Kemalpaşa'da 8 bin yıllık çipura bulundu

İZMİR'in Kemalpaşa İlçesi, Ulucak Mahallesi'ndeki 1995 yılından beri kazıların devam ettiği Ulucak Höyük'te, 8 bin yıllık olduğu tespit edilen çipura çene kemikleri ve midye kabukları ile bunlardan yapılan bilezik ve kolye gibi takılar bulundu.

Höyüğün denize uzak olması nedeniyle, burada yaşayanların diğer yerlerdeki insanlarla etkileşim içinde olup, değiş-tokuş yaptığı olasılığı üzerinde duruluyor.

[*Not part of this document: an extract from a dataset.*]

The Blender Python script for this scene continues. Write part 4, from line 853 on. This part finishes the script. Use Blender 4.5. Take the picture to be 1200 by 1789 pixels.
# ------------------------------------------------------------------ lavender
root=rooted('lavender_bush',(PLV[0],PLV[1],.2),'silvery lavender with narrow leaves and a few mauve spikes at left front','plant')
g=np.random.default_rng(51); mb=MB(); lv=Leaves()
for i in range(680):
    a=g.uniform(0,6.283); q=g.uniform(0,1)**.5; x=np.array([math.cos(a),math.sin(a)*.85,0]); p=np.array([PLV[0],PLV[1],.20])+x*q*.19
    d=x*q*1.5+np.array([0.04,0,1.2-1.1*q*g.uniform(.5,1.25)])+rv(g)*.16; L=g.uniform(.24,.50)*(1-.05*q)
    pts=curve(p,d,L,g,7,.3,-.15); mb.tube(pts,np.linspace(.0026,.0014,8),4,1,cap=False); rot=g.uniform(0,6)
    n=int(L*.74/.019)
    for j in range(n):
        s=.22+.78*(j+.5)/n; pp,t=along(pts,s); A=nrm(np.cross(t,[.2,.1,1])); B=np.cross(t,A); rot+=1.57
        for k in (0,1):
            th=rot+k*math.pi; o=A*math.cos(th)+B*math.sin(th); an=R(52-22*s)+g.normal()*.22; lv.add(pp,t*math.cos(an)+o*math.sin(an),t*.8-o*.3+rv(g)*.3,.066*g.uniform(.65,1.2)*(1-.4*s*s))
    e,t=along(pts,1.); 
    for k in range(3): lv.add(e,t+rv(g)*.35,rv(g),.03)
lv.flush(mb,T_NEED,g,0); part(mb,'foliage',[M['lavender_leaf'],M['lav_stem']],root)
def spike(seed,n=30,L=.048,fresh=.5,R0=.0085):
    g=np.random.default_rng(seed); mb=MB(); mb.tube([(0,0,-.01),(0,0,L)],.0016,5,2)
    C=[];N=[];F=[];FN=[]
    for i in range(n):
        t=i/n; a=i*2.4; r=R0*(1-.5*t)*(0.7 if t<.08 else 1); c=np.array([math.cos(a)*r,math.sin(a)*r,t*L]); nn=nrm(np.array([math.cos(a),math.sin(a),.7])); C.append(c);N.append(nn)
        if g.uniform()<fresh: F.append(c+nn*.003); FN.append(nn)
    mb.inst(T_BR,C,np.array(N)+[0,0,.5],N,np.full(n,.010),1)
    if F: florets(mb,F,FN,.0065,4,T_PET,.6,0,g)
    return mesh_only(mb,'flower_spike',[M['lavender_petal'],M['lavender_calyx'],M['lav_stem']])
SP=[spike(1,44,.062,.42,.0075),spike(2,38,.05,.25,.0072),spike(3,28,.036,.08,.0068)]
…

Trakya Üniversitesi, Edebiyat Fakültesi, Protohistoriya ve Ön Asya Arkeolojisi Anabilim Dalı öğretim üyesi Doç. Dr. Özlem Çevik'in 2009 yılında kazı başkanlığın devraldığı Ulucak Höyük'ün Ege Bölgesi'nin ilk çiftçilerine ev sahipliği yaptığı ve bu ilk yerleşimcilerin 7.5 metrelik kültür tabakası boyunca evlerini birbiri üzerine inşa ederek kesintisiz 1300 yıl boyunca aynı yerde iskan ettiklerinin ortaya çıktı.

Kazı çalışmaları ile ilgili bilgi veren Doç. Dr. Özlem Çevik, Ulucak Höyük'ün bu uzun iskan tarihi ile Ege Bölgesi'nde prehistorik (tarih öncesi) kültürlerin yaşam tarzının yeniden kurgulanmasında anahtar bir yerleşim yeri özelliği taşıdığını ifade etti. Doç. Dr. Çevik, "Günümüzden 9 bin yıl öncesine ait yerleşim yeri olan Ulucak Höyük, Ege Bölgesi'nde şimdiye dek bilinen en eski yerleşim yeri olma özelliğini taşıyor. Bu yıl yapmış olduğumuz kazı çalışmalarımızda, buradaki insanların yaşamlarını sadece tarım ve hayvancılığa dayalı olarak sürdürmediğini, kazı çalışmalarında bulduğumuz, çipuralara ait çene kemiklerinin yanı sıra midye kabuklarının hem besin olarak tüketildiği hem de bu kabuklarından, bilezik, kolye gibi takılar yaptıkları sonucuna ulaştık" dedi.

Bölgede yaşayan insanların, çok uzak mesafelerde yaşayan insanlarla etkileşimde bulunduklarını belirten Doç. Dr. Özlem Çevik, "Bugün Ulucak Mahallesi'nin denize olan mesafesi 20 kilometredir. Günümüzden 8-9 bin yıl öncesinde bu mesafenin çok daha fazla olduğu bilinmekte. Bu kadar erken dönemde Ulucak tarih öncesi sakinlerinin denizle olan bağlantılarını sadece balık ve deniz kabuklarından değil, aynı zamanda alet yapımında kullandıkları obsidiyeni (Volkanik Cam) Melos adası kadar uzak bir bölgeden temin etmiş olmalarından da anlıyoruz. Bu da, bölgede yaşayan insanların, diğer yerleşim yerlerindeki insanlarla etkileşimde olduklarını ve aralarında bir değiş tokuş yapma olasılığını güçlendiriyor. Günümüzden yaklaşık 8 bin yıl önce şiddetli bir yangınla sona eren kerpiç evlerin içinde, seramik ve diğer kil nesnelerin yapımı için kullanılmak üzere hazırlanmış kil topaklarının üzerinde parmak izlerinin bulunması da ilginç. Bu tür parmak ve ayak izlerinin günümüzde gerekli analizleri yapılarak, söz konusu dönemde yaşayan insanların cinsiyet, kilo, boy gibi fiziksel özelliklerine dair bilgi vermesi de son derece önemlidir" dedi.